Spalletti was confirmed as the Nerazzurri's new coach last week after meeting with bosses of the club's owners Suning Group in China, but he spoke for the first time from Inter's Appiano Gentile training ground on Tuesday and outlined his ambitions.

"I want to get Inter back in touch with its history," Spalletti said. "Inter have got to be a team who send the fans' hearts racing, with a clear identity on the field. Many people say I'm on a hiding to nothing having accepted this role, but I don't see it like that.

"[Inter's] position is horrible, and as many people told me on the plane here, it's even scandalous, and the gap in points [to the top] makes you realise that something has got to change from the roots. Twenty-five or 26 points equates to winning eight or nine extra games in the season, so it's fundamental that we change something.

"If I am not mistaken, we've not been winning anything for several years now, so either we do something different, or we will go on without winning things.

"People keep asking how it's possible that Inter are not in Europe for so many years, and it's almost a scandal.
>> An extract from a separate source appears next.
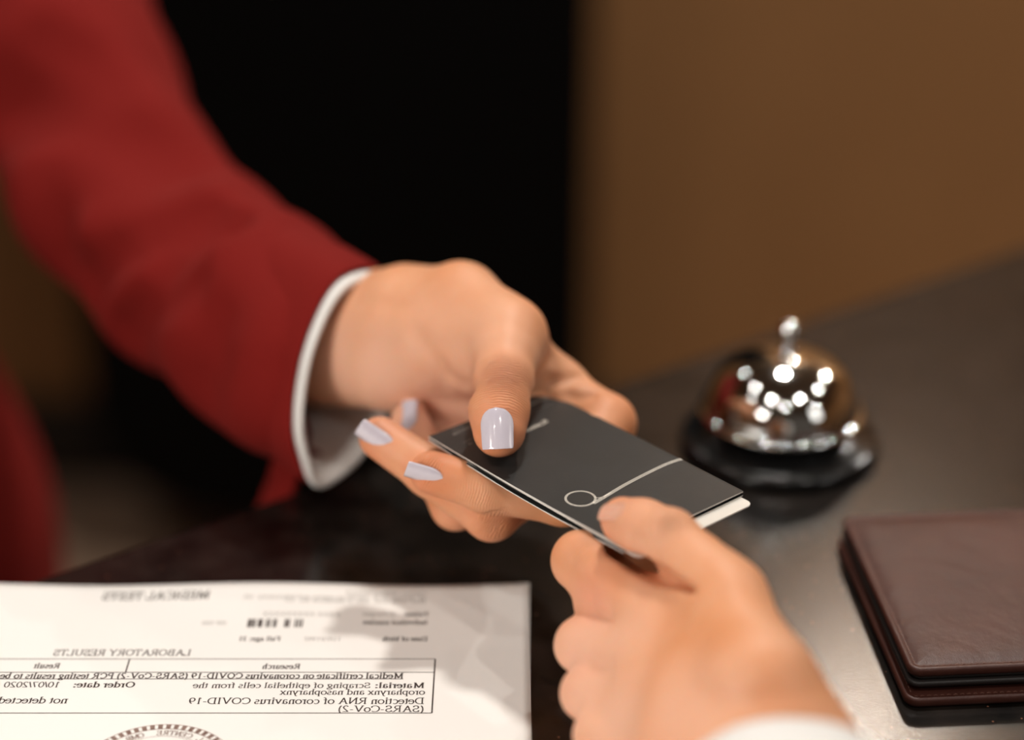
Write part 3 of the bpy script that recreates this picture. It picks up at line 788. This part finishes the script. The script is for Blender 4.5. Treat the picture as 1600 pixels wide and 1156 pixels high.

It looked like that to me from the outside, and I wanted to get involved and see for myself. I'm no better than all of the coaches who have been here before me, I am just different. I trust my own methods and I ask the players to have faith in me, because I will be by their side 100 percent in any situation, no matter what happens."

Spalletti has been brought in to make changes, but he was keen to establish that it is something which can only be achieved if everybody pulls in the same direction, from the players, through the coaching staff to the management and the fans.

"I don't ever want to hear chants for Luciano Spalletti," he said. "Spalletti cannot score goals, he is only here to be part of a professional group of staff and to indicate the best way to win matches.

"We also need the fans for this because if they are close to us, they give us an extra hand, and then we are all together. The better we do this, the greater our story will become. I can imagine an Inter with a history full of beautiful things, and I want to be part of all of this."

Spalletti says that dealing with the final season of Francesco Totti's career had made his role as Roma coach untenable, which is why he left the Giallorossi this summer.

He will forego Champions League football to join a club who finished seventh and will not be playing in Europe next season, but he says he had little choice.

"I had become the man who was dividing rather than the one who was uniting," Spalletti said. "There was this huge problem about what would have happened at the end of managing the legend -- as he is rightly known -- of Roma, because Francesco was a legend.

"There was this position where the love for the most important player was becoming greater than the love there should have been for the whole team. If I am not able to manage both of these and unite them, then it means I did not do my job well.

"Since I didn't do that well, I was struggling. I was struggling because I could hear the rumours, I could hear what people were saying. When you live in Rome, you hear these things when you go and get a coffee in the morning; you hear it when you are stuck at the traffic lights.

"There were a lot in favour of me, but there was a clear demarcation line between those in favour and those against. My job is not like that -- I need to be getting everybody over on one side. If I can't do that, I need to step aside because that can become a serious problem."

"From the bottom of my heart, I hope that Roma can find a way of becoming united, without me, towards their objective."